-- Begin --
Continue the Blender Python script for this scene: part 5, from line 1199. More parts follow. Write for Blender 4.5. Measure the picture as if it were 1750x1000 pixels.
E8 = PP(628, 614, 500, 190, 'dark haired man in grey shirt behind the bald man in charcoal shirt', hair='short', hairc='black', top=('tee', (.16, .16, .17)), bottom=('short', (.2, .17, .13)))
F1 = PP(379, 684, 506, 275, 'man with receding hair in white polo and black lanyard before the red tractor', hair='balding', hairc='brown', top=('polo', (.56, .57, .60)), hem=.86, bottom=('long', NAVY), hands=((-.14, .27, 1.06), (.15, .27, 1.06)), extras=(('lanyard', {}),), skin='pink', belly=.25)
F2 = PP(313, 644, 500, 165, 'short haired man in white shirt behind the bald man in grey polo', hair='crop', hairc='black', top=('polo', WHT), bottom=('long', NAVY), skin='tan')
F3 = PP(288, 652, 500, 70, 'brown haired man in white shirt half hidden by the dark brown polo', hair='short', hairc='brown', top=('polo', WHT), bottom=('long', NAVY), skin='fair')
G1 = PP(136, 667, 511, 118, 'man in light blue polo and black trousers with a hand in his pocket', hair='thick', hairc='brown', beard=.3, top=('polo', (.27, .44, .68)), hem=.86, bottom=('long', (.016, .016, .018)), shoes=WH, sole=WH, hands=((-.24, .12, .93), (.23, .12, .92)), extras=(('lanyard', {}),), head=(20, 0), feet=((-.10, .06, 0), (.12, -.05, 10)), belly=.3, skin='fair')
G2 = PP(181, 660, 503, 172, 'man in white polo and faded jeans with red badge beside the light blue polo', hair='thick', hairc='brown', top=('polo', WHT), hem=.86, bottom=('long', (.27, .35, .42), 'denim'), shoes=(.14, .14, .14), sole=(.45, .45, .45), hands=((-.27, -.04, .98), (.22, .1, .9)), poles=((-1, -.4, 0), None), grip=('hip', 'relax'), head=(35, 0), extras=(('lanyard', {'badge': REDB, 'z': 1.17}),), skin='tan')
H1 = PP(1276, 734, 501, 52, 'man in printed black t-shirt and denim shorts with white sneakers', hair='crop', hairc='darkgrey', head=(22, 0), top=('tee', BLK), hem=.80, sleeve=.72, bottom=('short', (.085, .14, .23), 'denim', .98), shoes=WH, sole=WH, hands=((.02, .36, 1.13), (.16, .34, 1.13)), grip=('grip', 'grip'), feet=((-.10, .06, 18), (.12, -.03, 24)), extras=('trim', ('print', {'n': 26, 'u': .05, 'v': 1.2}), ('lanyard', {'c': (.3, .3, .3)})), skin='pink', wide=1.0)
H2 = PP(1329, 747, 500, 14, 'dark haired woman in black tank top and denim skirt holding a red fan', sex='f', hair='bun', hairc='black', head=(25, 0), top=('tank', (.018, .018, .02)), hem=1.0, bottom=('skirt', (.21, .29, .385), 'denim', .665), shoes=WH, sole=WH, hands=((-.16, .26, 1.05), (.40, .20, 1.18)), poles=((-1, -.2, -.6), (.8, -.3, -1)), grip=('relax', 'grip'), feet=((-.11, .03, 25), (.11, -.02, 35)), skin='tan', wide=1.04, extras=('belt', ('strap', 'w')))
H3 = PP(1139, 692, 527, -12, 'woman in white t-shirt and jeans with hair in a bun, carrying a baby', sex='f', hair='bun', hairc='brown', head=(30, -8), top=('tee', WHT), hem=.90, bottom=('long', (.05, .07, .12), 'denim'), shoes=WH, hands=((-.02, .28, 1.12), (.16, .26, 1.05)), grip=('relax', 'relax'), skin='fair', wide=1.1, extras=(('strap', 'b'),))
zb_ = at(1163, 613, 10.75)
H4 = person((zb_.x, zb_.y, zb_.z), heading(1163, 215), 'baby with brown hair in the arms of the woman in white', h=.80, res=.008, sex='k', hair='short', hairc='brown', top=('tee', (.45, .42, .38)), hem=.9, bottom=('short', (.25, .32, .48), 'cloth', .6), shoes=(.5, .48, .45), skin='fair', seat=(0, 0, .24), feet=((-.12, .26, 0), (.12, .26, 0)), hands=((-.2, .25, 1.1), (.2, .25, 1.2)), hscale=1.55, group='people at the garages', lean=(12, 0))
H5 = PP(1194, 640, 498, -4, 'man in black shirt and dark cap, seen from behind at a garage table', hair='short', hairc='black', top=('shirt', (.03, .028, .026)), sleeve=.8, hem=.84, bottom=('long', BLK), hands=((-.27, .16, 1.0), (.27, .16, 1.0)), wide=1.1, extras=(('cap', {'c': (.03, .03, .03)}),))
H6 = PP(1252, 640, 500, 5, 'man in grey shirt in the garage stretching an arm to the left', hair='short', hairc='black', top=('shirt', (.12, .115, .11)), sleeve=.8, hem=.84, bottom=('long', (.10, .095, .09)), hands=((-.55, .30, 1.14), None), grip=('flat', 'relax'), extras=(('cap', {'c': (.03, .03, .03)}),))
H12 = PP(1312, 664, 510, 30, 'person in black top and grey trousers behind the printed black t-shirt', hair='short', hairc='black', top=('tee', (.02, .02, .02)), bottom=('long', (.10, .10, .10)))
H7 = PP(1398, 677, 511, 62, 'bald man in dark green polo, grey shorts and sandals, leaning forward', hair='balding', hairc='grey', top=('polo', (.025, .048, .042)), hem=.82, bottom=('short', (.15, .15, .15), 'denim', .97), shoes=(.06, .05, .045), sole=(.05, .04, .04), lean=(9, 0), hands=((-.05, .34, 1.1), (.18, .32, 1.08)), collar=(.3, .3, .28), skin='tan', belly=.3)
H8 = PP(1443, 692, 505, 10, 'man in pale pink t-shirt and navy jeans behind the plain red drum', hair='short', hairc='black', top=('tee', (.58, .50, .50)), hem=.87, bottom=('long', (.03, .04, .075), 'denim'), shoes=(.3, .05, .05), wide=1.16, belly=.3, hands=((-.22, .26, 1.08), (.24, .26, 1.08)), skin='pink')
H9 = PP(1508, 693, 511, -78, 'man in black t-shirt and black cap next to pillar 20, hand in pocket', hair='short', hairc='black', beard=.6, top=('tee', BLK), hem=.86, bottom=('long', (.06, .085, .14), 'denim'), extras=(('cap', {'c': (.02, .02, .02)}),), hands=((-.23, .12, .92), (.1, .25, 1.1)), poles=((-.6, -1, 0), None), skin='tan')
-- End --
Pull out and copy each line containing the string "from".

Continue the Blender Python script for this scene: part 5, from line 1199. More parts follow. Write for Blender 4.5. Measure the picture as if it were 1750x1000 pixels.
H5 = PP(1194, 640, 498, -4, 'man in black shirt and dark cap, seen from behind at a garage table', hair='short', hairc='black', top=('shirt', (.03, .028, .026)), sleeve=.8, hem=.84, bottom=('long', BLK), hands=((-.27, .16, 1.0), (.27, .16, 1.0)), wide=1.1, extras=(('cap', {'c': (.03, .03, .03)}),))